─── Given data

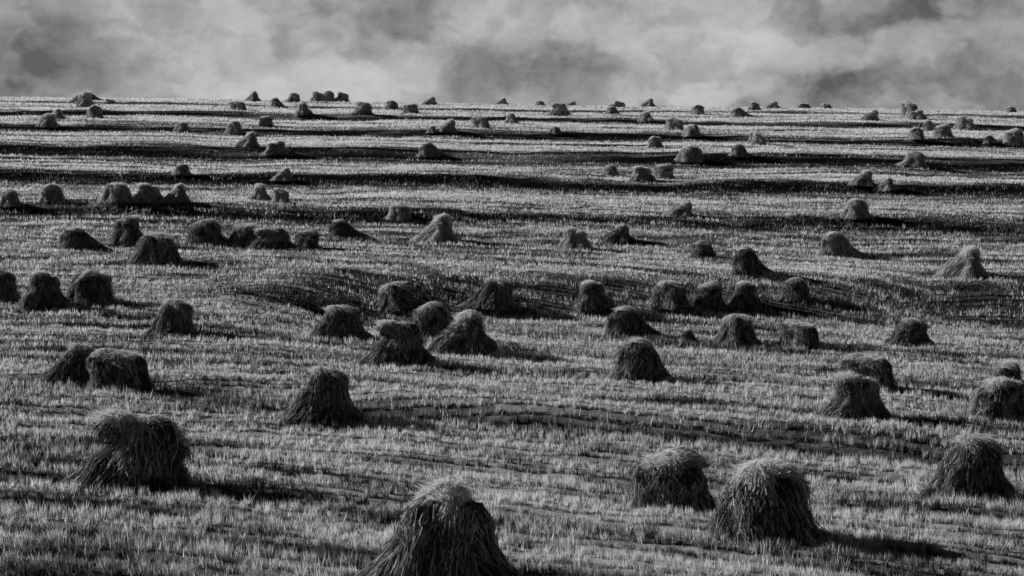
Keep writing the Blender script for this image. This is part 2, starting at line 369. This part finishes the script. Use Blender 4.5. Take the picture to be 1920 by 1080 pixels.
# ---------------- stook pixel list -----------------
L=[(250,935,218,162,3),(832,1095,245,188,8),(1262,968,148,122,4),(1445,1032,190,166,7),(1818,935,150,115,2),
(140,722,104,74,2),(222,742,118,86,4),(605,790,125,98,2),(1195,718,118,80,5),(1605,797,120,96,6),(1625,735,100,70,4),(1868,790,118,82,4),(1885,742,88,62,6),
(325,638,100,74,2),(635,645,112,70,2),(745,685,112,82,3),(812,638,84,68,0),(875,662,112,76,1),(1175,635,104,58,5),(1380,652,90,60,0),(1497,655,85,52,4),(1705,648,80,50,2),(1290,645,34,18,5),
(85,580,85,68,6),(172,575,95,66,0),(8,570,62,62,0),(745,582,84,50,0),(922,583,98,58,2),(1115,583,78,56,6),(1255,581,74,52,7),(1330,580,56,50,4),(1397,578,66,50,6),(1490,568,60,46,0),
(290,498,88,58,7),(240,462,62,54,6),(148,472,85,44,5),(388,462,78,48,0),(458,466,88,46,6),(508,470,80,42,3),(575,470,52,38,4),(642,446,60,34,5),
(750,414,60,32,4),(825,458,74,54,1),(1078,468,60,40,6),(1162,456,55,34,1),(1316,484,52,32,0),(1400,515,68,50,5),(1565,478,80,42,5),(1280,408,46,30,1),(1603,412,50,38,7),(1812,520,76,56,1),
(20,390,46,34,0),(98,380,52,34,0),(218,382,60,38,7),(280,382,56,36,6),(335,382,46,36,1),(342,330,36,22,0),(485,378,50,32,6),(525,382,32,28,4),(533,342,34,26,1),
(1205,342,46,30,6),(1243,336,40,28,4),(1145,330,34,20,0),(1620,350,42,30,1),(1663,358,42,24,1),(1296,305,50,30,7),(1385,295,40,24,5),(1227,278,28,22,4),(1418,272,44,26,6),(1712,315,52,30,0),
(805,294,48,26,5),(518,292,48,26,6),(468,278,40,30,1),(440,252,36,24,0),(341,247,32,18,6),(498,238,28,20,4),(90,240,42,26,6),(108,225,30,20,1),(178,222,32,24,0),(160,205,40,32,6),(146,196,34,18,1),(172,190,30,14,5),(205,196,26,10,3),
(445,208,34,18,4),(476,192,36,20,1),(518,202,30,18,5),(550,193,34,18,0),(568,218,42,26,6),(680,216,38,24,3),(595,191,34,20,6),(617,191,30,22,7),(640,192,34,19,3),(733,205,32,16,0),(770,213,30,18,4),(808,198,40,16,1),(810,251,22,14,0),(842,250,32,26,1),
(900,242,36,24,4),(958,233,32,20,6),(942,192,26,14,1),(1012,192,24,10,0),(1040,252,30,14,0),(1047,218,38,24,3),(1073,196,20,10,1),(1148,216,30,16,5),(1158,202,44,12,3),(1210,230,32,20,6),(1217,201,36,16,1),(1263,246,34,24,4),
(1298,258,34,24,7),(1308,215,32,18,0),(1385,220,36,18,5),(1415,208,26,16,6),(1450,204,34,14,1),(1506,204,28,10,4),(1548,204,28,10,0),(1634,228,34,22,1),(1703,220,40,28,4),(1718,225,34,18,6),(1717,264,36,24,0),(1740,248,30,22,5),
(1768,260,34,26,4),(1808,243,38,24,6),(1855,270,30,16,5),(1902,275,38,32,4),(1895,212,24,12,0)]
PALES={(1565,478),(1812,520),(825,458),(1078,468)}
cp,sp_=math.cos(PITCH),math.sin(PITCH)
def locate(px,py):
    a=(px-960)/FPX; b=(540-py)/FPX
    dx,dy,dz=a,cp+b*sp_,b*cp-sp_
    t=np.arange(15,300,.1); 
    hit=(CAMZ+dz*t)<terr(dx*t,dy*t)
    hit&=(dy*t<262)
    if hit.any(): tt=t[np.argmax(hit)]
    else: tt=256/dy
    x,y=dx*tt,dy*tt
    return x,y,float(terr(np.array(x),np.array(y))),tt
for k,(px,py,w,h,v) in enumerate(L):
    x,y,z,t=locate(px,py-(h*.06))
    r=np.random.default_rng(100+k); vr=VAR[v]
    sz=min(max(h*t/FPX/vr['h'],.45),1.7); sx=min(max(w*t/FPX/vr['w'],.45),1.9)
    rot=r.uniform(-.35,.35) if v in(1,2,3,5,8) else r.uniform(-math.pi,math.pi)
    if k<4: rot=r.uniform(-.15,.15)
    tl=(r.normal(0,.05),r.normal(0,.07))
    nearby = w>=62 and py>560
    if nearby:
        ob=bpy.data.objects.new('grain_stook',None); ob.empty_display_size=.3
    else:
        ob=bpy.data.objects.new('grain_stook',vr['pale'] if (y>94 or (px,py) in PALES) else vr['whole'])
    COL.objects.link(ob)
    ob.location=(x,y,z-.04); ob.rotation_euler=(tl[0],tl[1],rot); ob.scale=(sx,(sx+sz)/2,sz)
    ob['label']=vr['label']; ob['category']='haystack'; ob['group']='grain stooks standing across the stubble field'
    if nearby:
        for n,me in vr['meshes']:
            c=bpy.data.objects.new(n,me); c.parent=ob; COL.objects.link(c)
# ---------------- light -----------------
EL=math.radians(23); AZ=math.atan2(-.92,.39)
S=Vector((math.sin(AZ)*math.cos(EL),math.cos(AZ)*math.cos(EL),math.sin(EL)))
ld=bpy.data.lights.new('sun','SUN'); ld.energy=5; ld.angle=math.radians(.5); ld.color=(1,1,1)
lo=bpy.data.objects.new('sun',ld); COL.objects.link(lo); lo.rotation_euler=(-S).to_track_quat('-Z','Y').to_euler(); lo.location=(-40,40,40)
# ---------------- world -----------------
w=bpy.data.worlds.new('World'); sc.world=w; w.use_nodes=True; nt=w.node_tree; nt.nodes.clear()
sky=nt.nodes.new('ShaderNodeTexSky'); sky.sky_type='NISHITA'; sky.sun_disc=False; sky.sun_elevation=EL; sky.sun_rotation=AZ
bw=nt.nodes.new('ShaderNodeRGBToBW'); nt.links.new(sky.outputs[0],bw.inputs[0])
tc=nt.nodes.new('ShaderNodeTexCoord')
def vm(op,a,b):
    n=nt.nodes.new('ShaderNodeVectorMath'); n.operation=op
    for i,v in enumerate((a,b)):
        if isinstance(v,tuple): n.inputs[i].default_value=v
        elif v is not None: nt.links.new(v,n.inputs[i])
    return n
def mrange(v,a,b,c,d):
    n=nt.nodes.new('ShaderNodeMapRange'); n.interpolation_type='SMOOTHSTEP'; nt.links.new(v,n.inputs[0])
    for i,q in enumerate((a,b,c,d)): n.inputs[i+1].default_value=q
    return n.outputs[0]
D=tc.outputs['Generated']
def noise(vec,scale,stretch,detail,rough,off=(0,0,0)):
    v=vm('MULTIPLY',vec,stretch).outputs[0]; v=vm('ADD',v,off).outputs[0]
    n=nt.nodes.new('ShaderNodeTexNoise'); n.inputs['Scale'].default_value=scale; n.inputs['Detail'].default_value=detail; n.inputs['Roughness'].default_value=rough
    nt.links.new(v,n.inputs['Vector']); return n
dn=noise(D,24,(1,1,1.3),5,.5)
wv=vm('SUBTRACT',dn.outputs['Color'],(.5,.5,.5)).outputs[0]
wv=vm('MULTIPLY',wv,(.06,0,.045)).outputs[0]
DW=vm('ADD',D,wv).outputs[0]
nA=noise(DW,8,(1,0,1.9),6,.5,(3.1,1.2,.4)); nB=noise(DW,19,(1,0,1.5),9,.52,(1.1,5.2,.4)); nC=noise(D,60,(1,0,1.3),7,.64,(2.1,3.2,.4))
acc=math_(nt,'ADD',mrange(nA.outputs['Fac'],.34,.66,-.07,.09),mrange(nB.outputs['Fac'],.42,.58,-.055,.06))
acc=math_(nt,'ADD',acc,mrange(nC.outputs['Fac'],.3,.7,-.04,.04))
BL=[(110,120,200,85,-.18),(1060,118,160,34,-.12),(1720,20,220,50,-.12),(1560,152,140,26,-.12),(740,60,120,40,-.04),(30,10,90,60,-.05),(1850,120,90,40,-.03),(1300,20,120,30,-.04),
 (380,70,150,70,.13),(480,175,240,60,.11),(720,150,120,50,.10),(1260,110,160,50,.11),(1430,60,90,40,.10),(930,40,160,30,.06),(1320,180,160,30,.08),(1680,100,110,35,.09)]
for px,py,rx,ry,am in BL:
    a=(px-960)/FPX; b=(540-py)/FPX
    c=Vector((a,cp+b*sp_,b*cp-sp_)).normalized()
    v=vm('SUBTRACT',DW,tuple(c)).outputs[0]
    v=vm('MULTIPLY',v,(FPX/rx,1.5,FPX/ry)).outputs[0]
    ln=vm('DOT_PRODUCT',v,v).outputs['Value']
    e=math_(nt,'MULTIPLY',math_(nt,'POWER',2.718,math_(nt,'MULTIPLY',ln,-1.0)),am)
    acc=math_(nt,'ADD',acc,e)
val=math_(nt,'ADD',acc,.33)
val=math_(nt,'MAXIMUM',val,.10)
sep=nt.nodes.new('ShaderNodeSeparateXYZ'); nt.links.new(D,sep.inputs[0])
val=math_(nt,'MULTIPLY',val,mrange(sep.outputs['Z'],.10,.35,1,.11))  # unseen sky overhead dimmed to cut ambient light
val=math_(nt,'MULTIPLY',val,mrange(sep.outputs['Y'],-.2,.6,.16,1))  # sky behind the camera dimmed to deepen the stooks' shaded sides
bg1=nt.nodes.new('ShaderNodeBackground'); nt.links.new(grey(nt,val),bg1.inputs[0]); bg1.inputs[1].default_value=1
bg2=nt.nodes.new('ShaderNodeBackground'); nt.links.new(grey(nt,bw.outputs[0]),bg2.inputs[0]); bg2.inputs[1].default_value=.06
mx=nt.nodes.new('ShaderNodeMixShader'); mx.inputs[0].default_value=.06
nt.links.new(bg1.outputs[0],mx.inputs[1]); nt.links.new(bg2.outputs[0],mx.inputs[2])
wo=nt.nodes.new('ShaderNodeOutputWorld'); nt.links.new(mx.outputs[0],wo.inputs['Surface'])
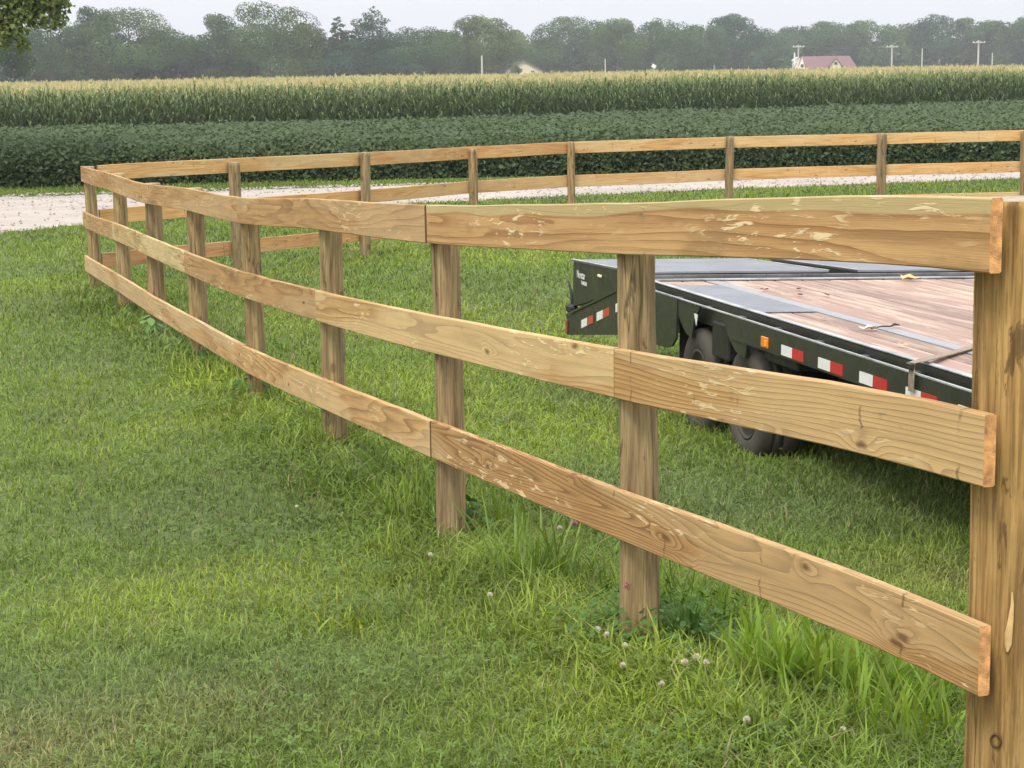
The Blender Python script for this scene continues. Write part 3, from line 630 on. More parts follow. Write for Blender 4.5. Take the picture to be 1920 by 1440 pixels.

──────

Task objective
The lines to collect are those holding the string "script"; copy them all.

Task response
Keep writing the Blender script for this image. This is part 2, starting at line 369. This part finishes the script. Use Blender 4.5. Take the picture to be 1920 by 1080 pixels.
The Blender Python script for this scene continues. Write part 3, from line 630 on. More parts follow. Write for Blender 4.5. Take the picture to be 1920 by 1440 pixels.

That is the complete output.